Şahıs ve limited odaklı alt kuruluşların, yukarıdaki, halka açık bir yapıda şekillenmiş hiyerarşiye hizmet için hareket eden kollar olduğunu söylemek uygun olacak. Bu durum tabii sadece oyun ya da teknoloji sektöründen gelen ortaklıklarla sınırlı değil. Ana kuruluşun altında çok sayıda önemli yatırımcı da yer alıyor, örneğin Japonya’daki ulusal bankaların pek çoğunun yatırım biriminin elinde yüksek oranda oyun firmalarından alınmış hisseler var.

Tabii oyun şirketlerinin tamamının bu tür operasyonlar ile uğraşması söz konusu değil. Bir de şahıs şirketi edasıyla varlığını sürdüren firmalar var ki, bugün gelinen noktada tüm oyun sektörünün ana yönlendiricisi konumunda yer alıyorlar. Valve bunlardan biri. Dünyaca ünlü Half Life oyun serisinin üretimi ve pek çok oyun için sanal bir perakende mekanizması kurulması fikri olan Steam’in sahibi. Valve, Steam sayesinde halka açık bir yapıda olmamasına rağmen, küresel çapta, konsol oyunu dışında kalan neredeyse tüm sektörün ana hâkimlerinden biri.

Bir diğeri de yine halka açık olmayan Epic Games. Yine aynı şekilde Steam benzeri bir platform olan Epic Store’un sahibi firma, Steam ile bilinen pazarda rekabetini sürdürüyor. Bu ikilinin yanında CD Projekt isimli Polonya merkezli şirketi de rahatlıkla sayabiliriz. Polonya’da halka açık olarak işlem gören şirket, GOG isimli sanal perakende platformunun sahibi.
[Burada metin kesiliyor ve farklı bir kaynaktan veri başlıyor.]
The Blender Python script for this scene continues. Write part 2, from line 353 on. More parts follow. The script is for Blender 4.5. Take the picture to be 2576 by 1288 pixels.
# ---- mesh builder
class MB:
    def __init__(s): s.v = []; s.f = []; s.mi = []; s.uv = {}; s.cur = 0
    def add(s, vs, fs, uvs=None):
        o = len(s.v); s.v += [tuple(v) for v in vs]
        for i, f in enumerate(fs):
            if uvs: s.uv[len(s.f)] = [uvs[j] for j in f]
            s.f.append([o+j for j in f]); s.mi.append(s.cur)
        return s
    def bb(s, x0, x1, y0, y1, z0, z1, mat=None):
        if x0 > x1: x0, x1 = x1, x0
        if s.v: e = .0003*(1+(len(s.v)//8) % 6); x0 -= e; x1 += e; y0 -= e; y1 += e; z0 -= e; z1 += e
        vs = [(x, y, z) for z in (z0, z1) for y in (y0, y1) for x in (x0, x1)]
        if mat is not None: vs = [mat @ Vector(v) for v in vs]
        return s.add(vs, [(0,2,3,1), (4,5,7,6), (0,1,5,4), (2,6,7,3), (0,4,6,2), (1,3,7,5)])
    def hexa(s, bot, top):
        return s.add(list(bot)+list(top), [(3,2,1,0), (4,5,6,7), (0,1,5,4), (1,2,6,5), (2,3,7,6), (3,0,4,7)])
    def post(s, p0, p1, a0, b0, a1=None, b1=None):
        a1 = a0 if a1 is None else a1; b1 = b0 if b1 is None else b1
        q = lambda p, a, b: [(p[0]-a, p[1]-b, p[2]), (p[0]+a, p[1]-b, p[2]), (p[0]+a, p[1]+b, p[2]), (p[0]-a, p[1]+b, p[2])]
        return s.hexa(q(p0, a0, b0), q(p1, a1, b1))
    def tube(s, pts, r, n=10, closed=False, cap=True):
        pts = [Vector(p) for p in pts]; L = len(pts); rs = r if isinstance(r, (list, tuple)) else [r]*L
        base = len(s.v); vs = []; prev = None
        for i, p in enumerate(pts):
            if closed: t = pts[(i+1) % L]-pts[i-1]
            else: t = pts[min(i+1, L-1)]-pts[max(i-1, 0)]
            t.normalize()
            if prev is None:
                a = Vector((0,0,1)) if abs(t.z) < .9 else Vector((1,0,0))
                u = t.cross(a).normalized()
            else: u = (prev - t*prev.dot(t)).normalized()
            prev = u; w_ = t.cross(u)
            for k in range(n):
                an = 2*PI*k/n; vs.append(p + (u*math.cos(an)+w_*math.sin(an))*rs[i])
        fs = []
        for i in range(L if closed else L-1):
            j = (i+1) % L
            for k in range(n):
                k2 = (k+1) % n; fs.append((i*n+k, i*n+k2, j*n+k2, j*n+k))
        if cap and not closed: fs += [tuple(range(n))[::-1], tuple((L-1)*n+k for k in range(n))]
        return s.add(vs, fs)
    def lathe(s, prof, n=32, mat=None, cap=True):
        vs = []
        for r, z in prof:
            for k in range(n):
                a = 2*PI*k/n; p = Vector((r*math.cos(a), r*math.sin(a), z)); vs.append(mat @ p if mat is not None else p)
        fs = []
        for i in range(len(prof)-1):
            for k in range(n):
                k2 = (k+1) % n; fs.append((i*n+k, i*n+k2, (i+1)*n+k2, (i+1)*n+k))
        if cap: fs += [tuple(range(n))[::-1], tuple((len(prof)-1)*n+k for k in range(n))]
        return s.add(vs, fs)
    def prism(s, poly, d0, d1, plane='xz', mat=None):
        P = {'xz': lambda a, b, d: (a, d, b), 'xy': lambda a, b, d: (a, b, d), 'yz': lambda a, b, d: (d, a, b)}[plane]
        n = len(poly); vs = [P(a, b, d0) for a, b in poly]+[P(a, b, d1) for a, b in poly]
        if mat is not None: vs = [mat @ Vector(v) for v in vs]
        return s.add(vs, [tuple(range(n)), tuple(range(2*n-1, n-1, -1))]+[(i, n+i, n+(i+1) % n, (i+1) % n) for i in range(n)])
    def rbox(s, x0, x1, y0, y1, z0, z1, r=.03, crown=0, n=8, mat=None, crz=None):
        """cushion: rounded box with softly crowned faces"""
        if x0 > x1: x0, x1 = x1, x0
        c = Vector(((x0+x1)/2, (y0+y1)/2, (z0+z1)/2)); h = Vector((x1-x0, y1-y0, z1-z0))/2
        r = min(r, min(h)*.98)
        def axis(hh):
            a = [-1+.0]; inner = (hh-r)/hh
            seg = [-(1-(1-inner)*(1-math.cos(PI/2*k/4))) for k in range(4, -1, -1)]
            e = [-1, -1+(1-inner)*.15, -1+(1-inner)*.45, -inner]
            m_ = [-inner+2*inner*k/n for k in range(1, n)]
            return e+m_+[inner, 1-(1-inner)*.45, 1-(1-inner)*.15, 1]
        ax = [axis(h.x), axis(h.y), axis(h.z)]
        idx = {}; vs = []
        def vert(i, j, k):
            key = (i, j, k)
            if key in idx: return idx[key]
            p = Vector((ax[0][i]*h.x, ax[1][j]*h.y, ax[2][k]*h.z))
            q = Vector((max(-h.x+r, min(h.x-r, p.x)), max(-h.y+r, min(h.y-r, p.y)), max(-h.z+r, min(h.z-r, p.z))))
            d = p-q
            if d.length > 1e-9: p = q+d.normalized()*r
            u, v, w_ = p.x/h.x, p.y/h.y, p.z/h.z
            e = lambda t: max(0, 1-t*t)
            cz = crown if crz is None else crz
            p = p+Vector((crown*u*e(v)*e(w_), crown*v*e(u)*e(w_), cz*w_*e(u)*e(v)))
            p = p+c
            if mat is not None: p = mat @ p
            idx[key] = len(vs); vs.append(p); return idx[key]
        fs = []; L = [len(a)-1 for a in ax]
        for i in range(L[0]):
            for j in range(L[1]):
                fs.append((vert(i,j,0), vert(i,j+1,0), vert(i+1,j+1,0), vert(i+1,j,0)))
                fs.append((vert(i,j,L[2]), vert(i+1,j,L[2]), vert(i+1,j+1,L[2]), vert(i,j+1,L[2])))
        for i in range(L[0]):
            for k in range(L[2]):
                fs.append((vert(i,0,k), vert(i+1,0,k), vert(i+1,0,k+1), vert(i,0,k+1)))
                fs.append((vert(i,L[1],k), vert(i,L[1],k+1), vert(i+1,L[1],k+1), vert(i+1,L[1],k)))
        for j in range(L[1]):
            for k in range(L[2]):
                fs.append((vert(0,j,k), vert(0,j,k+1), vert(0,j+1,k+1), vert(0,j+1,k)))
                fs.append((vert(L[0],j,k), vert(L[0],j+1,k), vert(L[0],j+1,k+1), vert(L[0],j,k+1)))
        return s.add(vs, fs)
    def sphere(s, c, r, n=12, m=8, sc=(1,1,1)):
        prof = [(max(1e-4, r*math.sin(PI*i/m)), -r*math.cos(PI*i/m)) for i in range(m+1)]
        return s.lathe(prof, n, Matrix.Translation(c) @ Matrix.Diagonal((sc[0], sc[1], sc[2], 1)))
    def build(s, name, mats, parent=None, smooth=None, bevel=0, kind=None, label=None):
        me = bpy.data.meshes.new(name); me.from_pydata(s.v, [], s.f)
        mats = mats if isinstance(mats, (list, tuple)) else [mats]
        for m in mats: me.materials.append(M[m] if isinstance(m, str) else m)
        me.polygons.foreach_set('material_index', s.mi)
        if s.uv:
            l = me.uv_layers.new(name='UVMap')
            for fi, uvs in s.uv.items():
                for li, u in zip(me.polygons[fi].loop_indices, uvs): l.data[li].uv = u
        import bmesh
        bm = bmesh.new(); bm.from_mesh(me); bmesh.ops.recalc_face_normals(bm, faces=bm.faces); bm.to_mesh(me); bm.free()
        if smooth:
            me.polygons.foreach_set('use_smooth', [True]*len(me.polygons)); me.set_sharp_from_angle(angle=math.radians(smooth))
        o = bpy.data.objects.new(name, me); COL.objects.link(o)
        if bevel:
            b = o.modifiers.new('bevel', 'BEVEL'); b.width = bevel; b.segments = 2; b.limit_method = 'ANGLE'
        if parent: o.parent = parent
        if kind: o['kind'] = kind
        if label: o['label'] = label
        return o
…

CD Projekt de yine diğer borsada işlem gören rakipleri gibi bu yıl benzer bir değer artışı yaşadı. Diğer ikisinden ayrıldığı en önemli konuysa, herhangi bir ara yazılım olmaksızın indirilen oyunların doğrudan bilgisayarlarda çalıştırılabilir olması. Steam ve Epic Store’da bu özelliğe sahip olmayan oyunların sayısı fazlayken, GOG doğrudan ara yazılımsız ürün sunuyor. Sektörün sanal perakende ayağının çok keskin bir oli-gopol biçiminde hareket ettiği söylenebilir.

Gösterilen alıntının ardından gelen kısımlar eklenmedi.